(Records for processing)
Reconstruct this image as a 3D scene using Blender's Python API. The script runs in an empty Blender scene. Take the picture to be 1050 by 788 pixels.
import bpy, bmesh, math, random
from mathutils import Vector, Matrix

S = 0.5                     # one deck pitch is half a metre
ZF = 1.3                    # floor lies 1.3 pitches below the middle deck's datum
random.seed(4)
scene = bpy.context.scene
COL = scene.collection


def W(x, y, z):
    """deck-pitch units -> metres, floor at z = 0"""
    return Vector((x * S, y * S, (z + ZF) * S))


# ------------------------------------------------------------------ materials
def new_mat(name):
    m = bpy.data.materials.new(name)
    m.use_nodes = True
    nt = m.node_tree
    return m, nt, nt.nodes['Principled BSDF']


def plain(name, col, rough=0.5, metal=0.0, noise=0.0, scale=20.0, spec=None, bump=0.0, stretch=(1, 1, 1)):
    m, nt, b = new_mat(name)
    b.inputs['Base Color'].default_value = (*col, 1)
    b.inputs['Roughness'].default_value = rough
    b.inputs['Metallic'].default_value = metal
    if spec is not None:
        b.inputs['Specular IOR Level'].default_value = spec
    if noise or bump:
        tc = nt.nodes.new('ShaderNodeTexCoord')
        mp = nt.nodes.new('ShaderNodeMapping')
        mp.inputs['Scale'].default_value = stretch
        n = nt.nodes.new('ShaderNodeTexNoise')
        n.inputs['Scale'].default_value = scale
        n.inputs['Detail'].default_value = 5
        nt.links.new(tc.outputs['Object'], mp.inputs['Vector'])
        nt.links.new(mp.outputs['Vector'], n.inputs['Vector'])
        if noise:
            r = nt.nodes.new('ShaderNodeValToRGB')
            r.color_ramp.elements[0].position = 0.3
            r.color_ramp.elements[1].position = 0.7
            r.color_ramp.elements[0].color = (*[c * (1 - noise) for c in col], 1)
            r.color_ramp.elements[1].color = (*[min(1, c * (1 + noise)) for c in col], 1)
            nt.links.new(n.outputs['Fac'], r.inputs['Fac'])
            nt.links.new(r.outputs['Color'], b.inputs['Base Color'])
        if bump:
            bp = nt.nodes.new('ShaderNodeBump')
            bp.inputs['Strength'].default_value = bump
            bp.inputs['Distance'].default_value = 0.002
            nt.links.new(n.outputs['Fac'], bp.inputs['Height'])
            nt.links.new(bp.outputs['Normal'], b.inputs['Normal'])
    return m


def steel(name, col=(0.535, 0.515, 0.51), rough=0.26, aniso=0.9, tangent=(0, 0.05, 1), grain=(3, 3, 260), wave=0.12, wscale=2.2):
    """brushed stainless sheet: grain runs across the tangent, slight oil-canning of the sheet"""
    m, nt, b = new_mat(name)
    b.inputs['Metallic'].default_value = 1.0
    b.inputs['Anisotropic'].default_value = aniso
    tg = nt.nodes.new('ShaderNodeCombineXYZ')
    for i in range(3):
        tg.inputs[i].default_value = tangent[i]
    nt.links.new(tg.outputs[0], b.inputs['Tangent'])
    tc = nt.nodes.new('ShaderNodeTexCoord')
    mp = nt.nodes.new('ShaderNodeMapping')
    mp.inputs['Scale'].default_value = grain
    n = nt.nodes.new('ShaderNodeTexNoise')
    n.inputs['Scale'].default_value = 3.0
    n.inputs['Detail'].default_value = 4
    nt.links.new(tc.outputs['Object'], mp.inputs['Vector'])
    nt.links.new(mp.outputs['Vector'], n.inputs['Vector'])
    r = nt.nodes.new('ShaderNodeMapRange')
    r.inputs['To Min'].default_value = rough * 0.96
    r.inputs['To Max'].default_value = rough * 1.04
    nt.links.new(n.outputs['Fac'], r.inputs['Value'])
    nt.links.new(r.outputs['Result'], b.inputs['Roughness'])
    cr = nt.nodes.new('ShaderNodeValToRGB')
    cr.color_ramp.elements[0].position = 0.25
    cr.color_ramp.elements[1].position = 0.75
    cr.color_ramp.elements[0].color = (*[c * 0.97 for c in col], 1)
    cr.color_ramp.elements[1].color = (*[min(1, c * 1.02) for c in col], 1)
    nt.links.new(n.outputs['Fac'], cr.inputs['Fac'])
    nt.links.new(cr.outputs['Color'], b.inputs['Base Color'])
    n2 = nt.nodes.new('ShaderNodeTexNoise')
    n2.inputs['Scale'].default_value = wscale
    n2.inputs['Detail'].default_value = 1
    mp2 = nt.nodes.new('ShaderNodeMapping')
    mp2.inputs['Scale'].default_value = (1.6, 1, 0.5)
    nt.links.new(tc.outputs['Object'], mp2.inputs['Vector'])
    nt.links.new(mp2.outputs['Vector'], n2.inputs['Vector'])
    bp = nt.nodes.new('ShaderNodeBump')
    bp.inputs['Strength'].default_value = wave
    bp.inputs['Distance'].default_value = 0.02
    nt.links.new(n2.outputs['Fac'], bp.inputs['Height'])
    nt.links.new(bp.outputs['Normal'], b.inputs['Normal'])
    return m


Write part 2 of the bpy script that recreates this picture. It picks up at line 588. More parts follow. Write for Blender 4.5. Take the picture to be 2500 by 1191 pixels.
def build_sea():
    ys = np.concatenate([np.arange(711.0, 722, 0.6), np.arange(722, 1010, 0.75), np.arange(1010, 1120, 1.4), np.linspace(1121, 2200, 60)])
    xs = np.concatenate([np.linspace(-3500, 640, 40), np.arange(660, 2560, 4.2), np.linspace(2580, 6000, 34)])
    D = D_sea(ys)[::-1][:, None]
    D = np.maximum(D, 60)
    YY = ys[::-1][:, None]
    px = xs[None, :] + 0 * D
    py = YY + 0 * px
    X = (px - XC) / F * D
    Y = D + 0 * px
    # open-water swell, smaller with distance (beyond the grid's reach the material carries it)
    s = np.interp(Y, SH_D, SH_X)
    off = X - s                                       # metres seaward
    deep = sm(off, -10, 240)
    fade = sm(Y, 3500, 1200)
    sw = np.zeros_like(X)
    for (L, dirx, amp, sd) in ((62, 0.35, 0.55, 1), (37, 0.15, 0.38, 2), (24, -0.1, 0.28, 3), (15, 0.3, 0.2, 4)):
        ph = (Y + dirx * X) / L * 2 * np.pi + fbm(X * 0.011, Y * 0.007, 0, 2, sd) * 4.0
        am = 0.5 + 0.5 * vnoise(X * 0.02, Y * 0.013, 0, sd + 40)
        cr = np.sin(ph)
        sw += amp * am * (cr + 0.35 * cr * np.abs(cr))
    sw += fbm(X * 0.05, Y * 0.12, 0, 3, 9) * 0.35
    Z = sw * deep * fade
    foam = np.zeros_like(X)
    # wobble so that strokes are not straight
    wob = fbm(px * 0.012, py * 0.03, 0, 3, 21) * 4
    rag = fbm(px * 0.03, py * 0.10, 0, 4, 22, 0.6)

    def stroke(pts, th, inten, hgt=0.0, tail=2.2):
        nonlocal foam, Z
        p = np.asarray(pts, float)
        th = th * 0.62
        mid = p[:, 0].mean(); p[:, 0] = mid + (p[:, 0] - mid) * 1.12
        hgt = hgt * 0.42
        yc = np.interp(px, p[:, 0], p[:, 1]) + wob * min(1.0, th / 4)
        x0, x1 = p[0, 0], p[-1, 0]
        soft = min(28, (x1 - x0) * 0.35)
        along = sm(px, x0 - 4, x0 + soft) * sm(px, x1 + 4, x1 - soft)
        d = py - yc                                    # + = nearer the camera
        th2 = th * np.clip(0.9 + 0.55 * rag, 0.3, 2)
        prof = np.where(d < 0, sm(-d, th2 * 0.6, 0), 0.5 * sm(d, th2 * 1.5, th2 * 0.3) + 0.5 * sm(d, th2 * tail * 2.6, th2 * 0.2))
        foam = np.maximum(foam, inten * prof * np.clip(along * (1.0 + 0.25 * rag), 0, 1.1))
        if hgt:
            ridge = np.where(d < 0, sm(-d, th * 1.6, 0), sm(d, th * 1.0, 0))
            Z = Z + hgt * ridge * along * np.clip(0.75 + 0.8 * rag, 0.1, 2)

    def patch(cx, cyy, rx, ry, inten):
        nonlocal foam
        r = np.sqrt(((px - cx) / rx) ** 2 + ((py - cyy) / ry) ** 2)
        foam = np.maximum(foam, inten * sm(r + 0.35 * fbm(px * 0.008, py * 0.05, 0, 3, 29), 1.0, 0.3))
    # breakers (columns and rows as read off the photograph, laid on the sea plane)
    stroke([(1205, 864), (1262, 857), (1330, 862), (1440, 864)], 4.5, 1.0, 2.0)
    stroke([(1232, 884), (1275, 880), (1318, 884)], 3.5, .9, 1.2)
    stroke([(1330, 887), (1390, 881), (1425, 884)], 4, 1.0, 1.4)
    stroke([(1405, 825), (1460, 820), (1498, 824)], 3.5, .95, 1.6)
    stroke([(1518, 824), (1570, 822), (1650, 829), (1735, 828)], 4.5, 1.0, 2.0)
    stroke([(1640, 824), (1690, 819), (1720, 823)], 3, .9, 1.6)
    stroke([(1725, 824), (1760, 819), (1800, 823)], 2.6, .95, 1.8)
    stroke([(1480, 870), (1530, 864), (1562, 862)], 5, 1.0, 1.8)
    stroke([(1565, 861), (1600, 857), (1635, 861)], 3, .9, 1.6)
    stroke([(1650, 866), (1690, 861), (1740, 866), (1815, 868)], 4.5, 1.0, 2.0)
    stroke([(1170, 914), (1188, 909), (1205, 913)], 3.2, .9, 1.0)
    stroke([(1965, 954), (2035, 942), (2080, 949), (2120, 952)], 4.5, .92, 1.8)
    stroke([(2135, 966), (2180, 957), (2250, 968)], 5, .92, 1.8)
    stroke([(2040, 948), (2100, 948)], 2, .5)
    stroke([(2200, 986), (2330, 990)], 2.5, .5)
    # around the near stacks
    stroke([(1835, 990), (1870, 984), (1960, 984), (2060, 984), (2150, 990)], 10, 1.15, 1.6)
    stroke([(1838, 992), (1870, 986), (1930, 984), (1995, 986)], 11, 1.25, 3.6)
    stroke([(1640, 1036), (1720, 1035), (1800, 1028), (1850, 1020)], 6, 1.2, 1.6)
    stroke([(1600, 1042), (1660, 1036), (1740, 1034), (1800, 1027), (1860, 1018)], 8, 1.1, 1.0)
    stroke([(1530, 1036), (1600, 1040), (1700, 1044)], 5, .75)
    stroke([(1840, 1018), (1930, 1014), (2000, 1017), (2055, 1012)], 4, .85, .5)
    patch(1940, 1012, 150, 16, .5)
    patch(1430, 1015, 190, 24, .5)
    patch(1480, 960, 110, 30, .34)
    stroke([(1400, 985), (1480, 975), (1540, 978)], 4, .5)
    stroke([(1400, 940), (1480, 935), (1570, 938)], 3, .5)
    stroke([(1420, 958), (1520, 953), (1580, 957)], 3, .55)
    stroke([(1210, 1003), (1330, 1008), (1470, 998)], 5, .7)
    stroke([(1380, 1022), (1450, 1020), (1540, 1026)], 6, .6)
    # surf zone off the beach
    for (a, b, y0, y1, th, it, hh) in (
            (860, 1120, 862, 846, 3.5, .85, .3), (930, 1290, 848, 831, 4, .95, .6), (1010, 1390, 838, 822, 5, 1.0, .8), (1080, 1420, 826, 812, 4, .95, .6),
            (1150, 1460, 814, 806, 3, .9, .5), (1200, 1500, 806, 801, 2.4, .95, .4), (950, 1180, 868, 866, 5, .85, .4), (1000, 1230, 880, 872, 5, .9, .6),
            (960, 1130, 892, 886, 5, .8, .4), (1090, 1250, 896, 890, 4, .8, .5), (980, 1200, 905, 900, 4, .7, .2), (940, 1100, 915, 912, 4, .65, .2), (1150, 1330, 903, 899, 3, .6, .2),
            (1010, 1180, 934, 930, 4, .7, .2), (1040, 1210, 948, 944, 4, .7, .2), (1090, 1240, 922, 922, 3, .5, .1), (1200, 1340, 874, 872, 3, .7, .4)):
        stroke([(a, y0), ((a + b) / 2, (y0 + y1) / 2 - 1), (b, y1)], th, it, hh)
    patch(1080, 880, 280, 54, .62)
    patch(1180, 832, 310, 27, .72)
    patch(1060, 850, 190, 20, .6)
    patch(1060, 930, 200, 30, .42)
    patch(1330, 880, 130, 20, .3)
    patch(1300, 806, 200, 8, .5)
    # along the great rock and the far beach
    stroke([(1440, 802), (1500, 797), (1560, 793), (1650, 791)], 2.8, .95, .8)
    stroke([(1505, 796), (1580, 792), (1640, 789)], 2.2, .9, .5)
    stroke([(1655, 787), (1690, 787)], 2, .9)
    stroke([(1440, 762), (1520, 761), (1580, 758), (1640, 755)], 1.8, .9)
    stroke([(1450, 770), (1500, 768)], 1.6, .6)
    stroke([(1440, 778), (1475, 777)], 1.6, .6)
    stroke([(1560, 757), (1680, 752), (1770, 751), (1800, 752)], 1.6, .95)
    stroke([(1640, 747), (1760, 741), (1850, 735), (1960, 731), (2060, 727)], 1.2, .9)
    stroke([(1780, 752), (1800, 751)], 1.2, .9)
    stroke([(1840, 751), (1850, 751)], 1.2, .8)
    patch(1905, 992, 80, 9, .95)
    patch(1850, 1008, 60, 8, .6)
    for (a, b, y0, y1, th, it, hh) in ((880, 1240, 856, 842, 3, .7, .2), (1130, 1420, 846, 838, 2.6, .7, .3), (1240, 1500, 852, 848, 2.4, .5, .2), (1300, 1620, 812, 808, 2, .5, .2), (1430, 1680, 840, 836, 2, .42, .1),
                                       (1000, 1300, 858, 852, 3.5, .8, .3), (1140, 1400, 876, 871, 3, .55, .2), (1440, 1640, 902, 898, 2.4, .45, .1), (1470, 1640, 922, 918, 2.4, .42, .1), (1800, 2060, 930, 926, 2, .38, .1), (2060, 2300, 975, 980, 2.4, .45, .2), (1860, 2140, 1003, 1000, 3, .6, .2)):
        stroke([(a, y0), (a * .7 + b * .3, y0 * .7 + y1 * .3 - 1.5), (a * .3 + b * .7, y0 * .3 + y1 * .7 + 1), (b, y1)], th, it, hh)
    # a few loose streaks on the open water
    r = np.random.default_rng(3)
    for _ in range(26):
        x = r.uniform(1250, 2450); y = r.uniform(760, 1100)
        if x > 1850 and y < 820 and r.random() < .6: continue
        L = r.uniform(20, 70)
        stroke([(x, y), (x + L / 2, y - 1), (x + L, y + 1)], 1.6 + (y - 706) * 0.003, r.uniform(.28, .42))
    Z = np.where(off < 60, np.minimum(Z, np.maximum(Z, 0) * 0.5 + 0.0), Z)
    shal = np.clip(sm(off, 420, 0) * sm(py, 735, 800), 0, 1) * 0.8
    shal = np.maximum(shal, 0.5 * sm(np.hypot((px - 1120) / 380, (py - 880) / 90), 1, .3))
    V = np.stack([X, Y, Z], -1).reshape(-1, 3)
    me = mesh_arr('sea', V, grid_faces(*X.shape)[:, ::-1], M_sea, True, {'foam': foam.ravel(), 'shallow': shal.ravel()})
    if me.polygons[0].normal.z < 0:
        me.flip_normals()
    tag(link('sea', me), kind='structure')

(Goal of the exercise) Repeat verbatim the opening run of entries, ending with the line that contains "return m, nt, nt.nodes['Principled BSDF']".

(Right answer)
Reconstruct this image as a 3D scene using Blender's Python API. The script runs in an empty Blender scene. Take the picture to be 1050 by 788 pixels.
import bpy, bmesh, math, random
from mathutils import Vector, Matrix

S = 0.5                     # one deck pitch is half a metre
ZF = 1.3                    # floor lies 1.3 pitches below the middle deck's datum
random.seed(4)
scene = bpy.context.scene
COL = scene.collection


def W(x, y, z):
    """deck-pitch units -> metres, floor at z = 0"""
    return Vector((x * S, y * S, (z + ZF) * S))


# ------------------------------------------------------------------ materials
def new_mat(name):
    m = bpy.data.materials.new(name)
    m.use_nodes = True
    nt = m.node_tree
    return m, nt, nt.nodes['Principled BSDF']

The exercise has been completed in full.